È proporre l’apertura
all’esterno da parte della magistratura, ossia esercitare la giurisdizione
nella consapevolezza della complessità della società e quindi della complessità della tutela dei diritti.
È vivere in una sezione in cui
hai la certezza che tutti si siano studiati i fascicoli.

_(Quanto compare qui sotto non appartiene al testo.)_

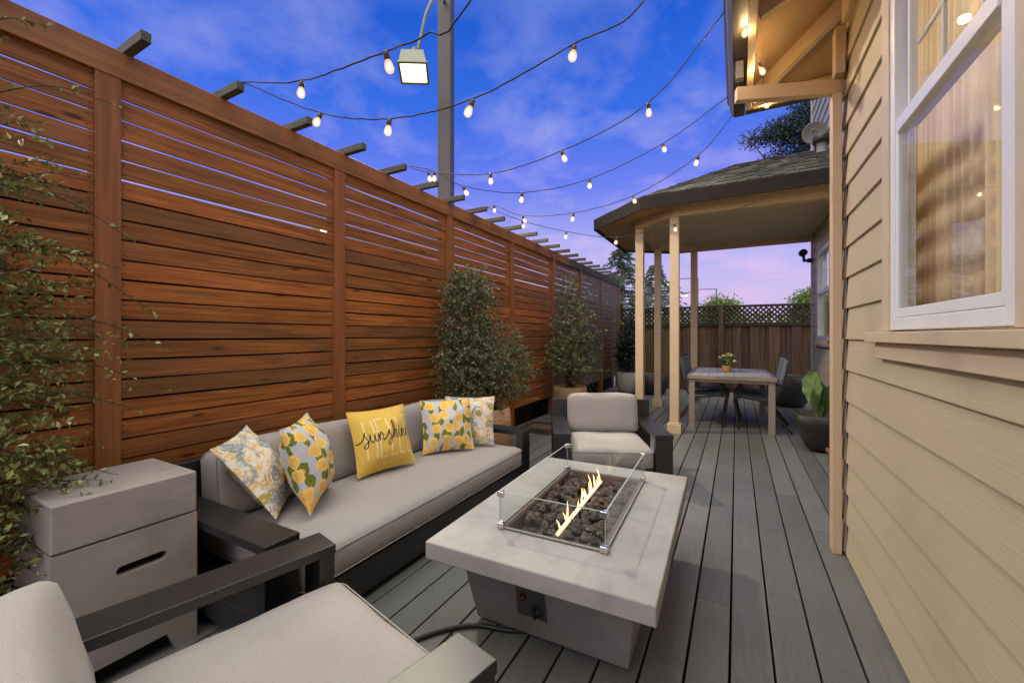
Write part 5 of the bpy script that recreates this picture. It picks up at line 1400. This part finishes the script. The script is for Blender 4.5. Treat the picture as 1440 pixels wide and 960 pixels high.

È vedere nominato dirigente chi
è in grado di farlo e
può essere utile al servizio.
Questo io
voglio, e a questo mi serve MD , per lavorare per questo.
Chi
continua a chiedere cosa serve ormai MD non capisco perché lo faccia.
Se
abbiamo ancora delle idee comuni, dei progetti comuni, delle prospettive, non
c’è nemmeno da porsi la domanda.
Serve
perché il nostro fine è quello di portare avanti, ed ora in in Area, queste idee e
questi progetti . Se non li abbiamo più sciogliamoci pure ma non
certo per colpa di Area.
Credo che
però dobbiamo porci degli
interrogativi, noi che siamo qui e che siamo in MD.
Credo che
il metro per capire se abbiamo ancora o no questo fine comune sia la
partecipazione. Ai gruppi, ai consigli nazionali, agli incontri, ma anche
semplicemente alla discussione in sede locale, tutti i giorni.
Il metro,
allora, è anche l’effettiva
disponibilità di mettere a disposizione le
proprie competenze e la volontà di coinvolgere nuove persone,
senza le quali le nostre elaborazioni sono fini a se stesse e fuori dal
parametro associativo.
Le nostre
competenze, le nostre elaborazioni siamo disposte a cederle a tutti i
magistrati dell’ufficio o le riserviamo all’articolo da pubblicare sulla
rivista?
La
rivista è un grande strumento. Lo
vogliamo utilizzare per far uscire nuove persone, per consentire ad altri
magistrati di esprimersi e di imparare ad elaborare e diffondere le loro
elaborazioni?
Siamo
disposti a metterci a parlare con i colleghi di sezione o non abbiamo tempo
perché dobbiamo scrivere un libro?
Siamo
disposti a riflettere sul sistema di nomina dei direttivi in ottica di
funzionamento generale o ce ne occupiamo solo quando stiamo pensando alla
nostra carriera?
Anche la
rete dei consigli giudiziari è un grande strumento. La
vogliamo utilizzare per diffondere un modo di fare autogoverno secondo i
principi che abbiamo scritto nel nostro programma elettorale? Vogliamo
impegnarci nel candidare nei cg e nelle giunte locali persone che abbiano
contezza di essere eletti in vista di un programma e con quello si confrontino?
Abbiamo
ancora voglia di impegnarci nella formazione dei MOT per far crescere dei
magistrati che riflettano e considerino come prima cosa la persona che hanno
davanti?
Abbiamo
interesse ad impegnarci nella formazione decentrata per introdurre nel percorso
di formazione il concetto di apertura alla società civile?
Abbiamo
ancora voglia di impegnarci in queste cose, in attività concrete, di contatto con i colleghi, oppure ognuno lavora
in vista del proprio percorso personale?
Io credo
che dobbiamo rispondere seriamente a questi interrogativi, ma credo che siamo
ancora in molti disposti a questo.
Ed allora
dobbiamo impegnarci ed usare gli strumenti che abbiamo, primo tra tutti la
rivitalizzazione dei gruppi e la loro apertura ad altri.